Who is the Holy Spirit, and what does He do? He is the third Person of the Holy Trinity (one God, three Persons, Father, Son, and Holy Spirit). Lutherans are often charged with not talking enough about the Holy Spirit. It is a false charge (we talk about Him all the time, particularly how He works upon us in the means of grace, the Word and the Sacraments!), but it springs from something that is actually quite true, and that is that the Holy Spirit is always pointing us to Jesus, who alone is the way to the Father (John 14:6). The Holy Spirit is always directing attention to Jesus. Jesus says as much: “When the Spirit of truth comes, he will guide you into all the truth, for he will not speak on his own authority, but whatever he hears he will speak, and he will declare to you the things that are to come. He will glorify me, for he will take what is mine and declare it to you” (John 16:13-14). The Holy Spirit is often called the “shy” Person of the Holy Trinity, because He is always drawing attention to Jesus Christ.

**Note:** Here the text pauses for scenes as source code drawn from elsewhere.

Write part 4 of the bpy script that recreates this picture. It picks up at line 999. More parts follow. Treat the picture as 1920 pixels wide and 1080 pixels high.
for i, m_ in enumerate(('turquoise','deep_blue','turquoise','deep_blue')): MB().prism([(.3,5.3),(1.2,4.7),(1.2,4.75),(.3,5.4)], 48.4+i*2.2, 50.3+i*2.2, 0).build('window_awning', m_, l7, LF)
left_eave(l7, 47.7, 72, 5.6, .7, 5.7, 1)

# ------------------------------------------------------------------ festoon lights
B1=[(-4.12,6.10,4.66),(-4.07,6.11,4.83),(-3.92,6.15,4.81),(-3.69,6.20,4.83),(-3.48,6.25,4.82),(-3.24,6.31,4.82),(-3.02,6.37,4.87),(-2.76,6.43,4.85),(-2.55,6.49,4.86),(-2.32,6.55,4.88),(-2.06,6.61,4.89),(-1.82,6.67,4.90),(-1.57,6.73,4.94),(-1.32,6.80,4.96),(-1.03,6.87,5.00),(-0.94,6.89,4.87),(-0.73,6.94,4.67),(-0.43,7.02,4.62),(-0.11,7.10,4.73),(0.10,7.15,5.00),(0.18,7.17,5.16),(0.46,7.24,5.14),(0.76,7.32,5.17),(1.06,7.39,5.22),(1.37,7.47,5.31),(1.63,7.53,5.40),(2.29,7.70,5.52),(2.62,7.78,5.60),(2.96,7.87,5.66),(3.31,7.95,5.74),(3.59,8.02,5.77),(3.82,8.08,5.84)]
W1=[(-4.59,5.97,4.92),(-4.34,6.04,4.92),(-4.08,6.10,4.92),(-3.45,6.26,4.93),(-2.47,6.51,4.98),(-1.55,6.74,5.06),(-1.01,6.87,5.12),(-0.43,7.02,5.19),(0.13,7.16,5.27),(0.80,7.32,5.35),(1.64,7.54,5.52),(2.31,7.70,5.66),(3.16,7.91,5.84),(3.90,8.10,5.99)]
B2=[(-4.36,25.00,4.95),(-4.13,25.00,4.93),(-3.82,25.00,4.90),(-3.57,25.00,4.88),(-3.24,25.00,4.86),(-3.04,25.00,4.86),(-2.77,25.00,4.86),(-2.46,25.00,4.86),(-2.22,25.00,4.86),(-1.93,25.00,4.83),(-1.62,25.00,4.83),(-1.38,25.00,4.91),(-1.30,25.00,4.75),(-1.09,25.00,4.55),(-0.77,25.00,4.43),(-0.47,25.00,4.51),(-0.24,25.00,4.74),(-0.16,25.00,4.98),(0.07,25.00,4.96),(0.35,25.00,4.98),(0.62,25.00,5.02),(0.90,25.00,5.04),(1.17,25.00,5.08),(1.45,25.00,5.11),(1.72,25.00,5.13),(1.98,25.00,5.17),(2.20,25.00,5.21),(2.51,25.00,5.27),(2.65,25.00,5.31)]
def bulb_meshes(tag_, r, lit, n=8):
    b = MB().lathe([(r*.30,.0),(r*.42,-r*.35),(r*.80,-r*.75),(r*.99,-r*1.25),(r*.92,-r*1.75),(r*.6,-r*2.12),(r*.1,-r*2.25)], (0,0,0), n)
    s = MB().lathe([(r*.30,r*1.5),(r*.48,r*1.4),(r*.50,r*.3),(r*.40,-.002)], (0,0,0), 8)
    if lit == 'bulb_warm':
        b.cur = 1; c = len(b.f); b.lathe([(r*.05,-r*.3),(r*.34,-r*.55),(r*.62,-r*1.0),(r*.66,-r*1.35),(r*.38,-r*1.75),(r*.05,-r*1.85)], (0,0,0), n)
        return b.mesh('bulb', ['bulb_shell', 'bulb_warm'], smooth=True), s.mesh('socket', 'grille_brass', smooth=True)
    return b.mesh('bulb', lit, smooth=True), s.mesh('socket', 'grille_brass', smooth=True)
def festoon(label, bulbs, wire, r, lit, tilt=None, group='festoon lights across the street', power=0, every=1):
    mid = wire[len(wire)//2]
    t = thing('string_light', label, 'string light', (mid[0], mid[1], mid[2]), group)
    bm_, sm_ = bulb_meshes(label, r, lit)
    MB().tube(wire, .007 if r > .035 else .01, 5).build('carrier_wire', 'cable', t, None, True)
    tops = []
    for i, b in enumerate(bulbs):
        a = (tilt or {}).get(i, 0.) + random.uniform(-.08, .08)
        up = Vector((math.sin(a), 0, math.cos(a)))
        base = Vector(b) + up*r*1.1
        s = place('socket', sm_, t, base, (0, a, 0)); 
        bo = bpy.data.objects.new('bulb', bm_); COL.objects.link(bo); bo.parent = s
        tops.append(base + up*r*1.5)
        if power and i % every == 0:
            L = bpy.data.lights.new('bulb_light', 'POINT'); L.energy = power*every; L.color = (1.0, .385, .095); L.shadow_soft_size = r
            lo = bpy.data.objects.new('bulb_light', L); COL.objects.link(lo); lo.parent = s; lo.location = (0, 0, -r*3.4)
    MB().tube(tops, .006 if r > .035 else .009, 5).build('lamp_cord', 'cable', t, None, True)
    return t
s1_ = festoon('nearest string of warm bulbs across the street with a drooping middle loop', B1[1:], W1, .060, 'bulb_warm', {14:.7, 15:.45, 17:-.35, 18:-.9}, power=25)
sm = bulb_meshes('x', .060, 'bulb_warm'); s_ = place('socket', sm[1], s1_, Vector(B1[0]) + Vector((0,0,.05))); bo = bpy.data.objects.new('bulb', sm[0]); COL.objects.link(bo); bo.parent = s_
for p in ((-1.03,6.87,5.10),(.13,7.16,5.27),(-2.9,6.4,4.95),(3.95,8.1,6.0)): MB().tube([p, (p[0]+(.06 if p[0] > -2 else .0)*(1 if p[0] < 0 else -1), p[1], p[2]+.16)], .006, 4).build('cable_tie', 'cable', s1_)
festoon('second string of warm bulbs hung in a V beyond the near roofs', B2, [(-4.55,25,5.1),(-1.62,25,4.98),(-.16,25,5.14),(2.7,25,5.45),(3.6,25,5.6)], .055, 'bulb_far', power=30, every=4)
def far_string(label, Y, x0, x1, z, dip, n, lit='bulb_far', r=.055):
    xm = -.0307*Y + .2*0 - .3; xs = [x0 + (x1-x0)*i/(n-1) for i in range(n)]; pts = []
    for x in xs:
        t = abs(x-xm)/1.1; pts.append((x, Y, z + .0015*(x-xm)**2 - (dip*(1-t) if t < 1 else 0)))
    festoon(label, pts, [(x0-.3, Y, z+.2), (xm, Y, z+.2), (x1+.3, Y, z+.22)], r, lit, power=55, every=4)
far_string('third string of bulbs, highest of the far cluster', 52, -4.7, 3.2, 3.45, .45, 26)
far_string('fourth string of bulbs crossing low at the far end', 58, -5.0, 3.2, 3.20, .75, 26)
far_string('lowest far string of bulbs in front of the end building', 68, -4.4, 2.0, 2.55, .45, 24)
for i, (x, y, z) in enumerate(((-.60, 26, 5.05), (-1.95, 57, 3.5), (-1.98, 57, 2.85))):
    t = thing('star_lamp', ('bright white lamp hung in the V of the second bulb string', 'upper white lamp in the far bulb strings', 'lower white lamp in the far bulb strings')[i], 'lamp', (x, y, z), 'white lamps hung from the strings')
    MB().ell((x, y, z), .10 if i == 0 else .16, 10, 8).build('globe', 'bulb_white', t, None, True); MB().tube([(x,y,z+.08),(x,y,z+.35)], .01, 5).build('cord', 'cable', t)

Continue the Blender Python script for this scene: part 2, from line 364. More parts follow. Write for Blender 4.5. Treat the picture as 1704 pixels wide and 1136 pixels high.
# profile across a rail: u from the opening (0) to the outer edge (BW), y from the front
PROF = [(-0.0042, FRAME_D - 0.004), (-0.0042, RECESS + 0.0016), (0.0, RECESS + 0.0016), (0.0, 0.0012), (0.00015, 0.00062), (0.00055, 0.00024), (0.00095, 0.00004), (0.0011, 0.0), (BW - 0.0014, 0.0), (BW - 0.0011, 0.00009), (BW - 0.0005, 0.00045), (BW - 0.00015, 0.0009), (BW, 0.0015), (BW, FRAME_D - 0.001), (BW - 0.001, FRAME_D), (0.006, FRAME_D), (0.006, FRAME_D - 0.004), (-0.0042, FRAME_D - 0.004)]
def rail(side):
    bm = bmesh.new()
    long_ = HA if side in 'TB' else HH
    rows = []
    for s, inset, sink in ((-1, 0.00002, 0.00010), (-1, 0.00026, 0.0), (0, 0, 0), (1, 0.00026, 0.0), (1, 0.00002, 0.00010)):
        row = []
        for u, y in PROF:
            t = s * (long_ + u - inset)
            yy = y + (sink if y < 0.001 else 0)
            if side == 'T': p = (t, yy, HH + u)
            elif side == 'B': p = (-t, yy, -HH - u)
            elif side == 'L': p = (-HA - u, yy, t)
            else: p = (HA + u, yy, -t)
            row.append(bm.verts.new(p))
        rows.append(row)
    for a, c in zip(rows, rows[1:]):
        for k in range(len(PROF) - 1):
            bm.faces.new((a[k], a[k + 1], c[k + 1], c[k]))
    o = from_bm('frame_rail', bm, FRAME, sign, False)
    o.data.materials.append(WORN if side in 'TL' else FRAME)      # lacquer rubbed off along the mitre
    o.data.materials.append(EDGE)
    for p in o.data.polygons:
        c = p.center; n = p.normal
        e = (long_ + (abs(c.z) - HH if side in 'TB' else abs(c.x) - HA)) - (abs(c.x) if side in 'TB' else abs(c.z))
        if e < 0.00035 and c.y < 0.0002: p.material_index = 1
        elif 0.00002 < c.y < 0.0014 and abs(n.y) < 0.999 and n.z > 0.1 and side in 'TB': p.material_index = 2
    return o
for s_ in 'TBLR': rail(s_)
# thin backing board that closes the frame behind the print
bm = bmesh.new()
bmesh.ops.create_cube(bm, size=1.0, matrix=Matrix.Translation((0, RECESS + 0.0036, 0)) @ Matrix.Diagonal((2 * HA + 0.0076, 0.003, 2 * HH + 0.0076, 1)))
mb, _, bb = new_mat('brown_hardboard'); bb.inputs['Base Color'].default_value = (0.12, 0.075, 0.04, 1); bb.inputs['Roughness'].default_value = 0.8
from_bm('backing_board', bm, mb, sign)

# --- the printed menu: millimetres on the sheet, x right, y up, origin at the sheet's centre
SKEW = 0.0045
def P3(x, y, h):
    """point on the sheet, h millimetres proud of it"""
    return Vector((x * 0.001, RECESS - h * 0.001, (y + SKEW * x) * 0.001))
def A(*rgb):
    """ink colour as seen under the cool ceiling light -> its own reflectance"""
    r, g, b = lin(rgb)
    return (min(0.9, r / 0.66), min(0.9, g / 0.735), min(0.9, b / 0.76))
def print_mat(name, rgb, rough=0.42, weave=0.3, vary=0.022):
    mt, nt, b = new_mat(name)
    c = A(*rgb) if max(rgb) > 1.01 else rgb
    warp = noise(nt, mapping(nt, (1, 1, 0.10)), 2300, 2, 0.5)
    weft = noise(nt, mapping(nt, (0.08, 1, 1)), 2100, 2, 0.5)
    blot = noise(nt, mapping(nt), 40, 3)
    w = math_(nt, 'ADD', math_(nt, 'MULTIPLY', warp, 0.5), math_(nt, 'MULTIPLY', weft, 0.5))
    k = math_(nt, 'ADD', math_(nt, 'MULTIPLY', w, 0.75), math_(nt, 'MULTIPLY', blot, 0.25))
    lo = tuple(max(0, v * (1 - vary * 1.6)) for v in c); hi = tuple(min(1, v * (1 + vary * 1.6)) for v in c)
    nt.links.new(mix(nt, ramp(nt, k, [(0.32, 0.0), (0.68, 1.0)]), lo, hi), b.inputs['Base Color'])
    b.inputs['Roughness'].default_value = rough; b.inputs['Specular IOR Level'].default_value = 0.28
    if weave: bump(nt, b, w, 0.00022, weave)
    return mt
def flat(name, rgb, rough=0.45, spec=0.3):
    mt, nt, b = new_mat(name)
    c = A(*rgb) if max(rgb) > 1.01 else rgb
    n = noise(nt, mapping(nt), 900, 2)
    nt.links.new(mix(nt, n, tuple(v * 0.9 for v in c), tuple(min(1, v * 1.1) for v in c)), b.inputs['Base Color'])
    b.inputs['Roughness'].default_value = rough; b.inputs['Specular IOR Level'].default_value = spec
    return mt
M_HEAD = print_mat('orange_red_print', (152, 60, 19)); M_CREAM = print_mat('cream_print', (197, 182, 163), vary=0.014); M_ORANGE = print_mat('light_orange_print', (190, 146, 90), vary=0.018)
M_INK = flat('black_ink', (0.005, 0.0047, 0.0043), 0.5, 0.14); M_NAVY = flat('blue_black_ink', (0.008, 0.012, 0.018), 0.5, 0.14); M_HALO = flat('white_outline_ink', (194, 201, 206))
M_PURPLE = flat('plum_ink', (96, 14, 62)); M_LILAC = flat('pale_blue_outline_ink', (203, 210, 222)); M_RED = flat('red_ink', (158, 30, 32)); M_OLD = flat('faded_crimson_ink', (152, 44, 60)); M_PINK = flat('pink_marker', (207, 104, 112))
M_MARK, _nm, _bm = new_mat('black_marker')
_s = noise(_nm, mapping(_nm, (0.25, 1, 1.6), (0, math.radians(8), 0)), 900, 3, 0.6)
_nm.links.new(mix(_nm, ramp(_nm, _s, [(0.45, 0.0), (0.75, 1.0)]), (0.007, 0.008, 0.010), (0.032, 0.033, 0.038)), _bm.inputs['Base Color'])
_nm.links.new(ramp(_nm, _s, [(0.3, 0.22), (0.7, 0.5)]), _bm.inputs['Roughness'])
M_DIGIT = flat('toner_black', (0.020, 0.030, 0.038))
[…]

For if you have Jesus, you have the Father, and you have the Spirit who proceeds from the Father and the Son (Jesus). The Holy Spirit gives us faith in Jesus Christ. “Therefore I want you to understand that no one speaking in the Spirit of God ever says ‘Jesus is accursed!’ and no one can say ‘Jesus is Lord’ except in the Holy Spirit” (1 Cor. 12:3). Faith is the gift of the Holy Spirit. It is the Holy Spirit who calls us by the Gospel. He doesn’t just zap us into believing, and He doesn’t come through feelings or voices in our heads, but through the Gospel, His holy Word preached and printed on the page, and tangibly given to us in the water of Holy Baptism, and the bread and wine of the Sacrament of the Altar. The Holy Spirit calls us to faith by the Gospel, gathers us into the holy Church, enlightens us with His gifts (again, Word and Sacrament!), sanctifies us (makes us holy), and keeps us in the one true faith of Jesus Christ. He is really, as we confess in the Nicene Creed, “the Lord and Giver of life,” for He gives us eternal life in bringing us to faith in Jesus Christ, our Savior.

In the Christian Church, Pentecost has come to be celebrated as the Day the Holy Spirit was given to the Church in a special and miraculous manner. Each of us have our own personal Pentecost the moment we come to faith in Jesus Christ. When we come to faith, that is the Holy Spirit’s work. He has come upon us and dwells with us and in us. For many of us, that happens when we are baptized into Christ as infants. Infants can believe because faith is the gift of the Holy Spirit, who is given in Baptism. Confirmation Day is a celebration of that personal Pentecost in the lives of our confirmands. We will hear evidence of the Holy Spirit’s work in Sami and Bray as they confess the faith into which they are Baptized, and which they have come to know from Luther’s Small Catechism. And upon their confession, they will be admitted to the Lord’s Table to receive His true body and blood, another vehicle of the Holy Spirit whereby He will continue to work in them to strengthen and sustain them in the one true faith.

God bless our confirmands. And God grant us all His Holy Spirit, who ever directs us in faith to Jesus Christ, who alone is the Way and the Truth and the Life, in whom we have access to God as our Father.